Le bénéfice des intérêts au taux légal sur la condamnation prononcée à titre indemnitaire doit être alloué à compter de la décision entreprise à concurrence de la somme de 1 500 euros et du présent arrêt pour le surplus, le tout pour valoir complète indemnisation du préjudice subi.
Sur les dépens et les demandes relatives à l'indemnisation des frais irrépétibles.
Les dépens seront supportés par Monsieur Joël X... qui succombe dans son appel.
Aucune considération d'équité ne s'oppose à ce qu'il soit fait droit aux prétentions de Monsieur Philippe A... fondées sur les dispositions de l'article 700 du nouveau Code de procédure civile.

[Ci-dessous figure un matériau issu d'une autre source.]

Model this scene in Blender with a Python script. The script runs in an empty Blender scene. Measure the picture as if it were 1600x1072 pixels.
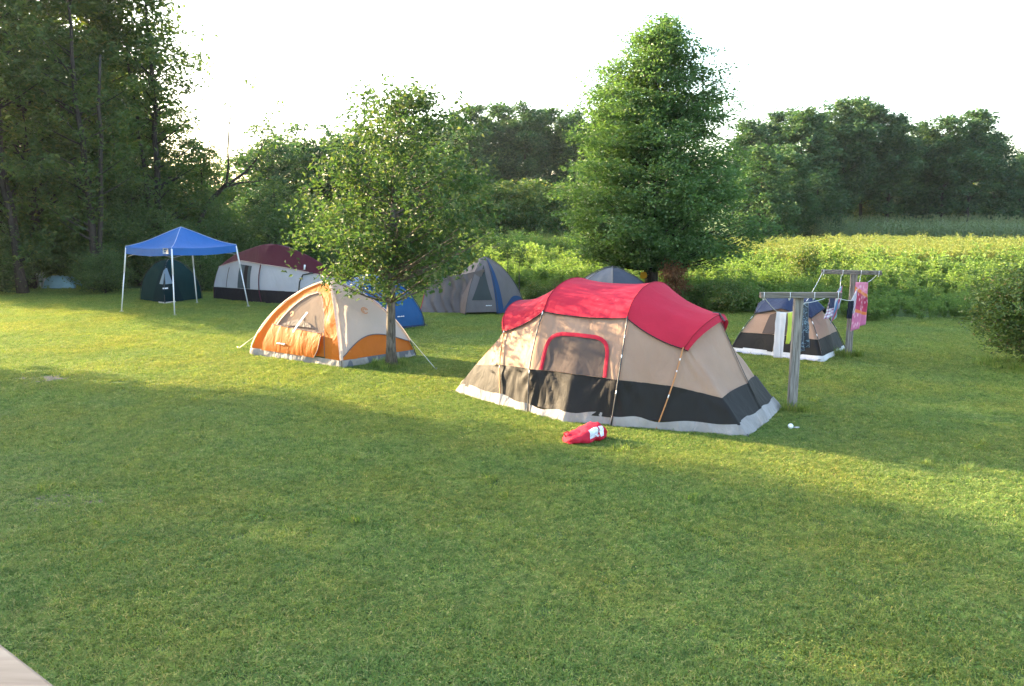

Il lui sera alloué de ce chef une indemnité justement évaluée à la somme mentionnée au dispositif ci-après.
Par ces motifs,
et ceux des premiers juges en ce qu'ils ne sont pas contraires aux énonciations du présent arrêt,
la cour,
déboute Monsieur Joël X... de sa demande subsidiaire tendant à ce que soit ordonnée une expertise,
réforme la décision entreprise, et y ajoutant,
condamne Monsieur Joël X... à payer à Monsieur Philippe A... la somme de 8 915, 85 euros à titre de dommages-intérêts,
confirme pour le surplus,
dit que la condamnation prononcée à titre indemnitaire portera intérêts au taux légal comme il est dit aux motifs ci-dessus et ce jusqu'à parfait règlement,
condamne Monsieur Joël X... aux dépens,
condamne le même à payer à Monsieur Philippe A... la somme de 2 000 euros par application des dispositions de l'article 700 du nouveau Code de procédure civile outre les intérêts au taux légal à compter du présent arrêt et ce jusqu'à parfait réglement.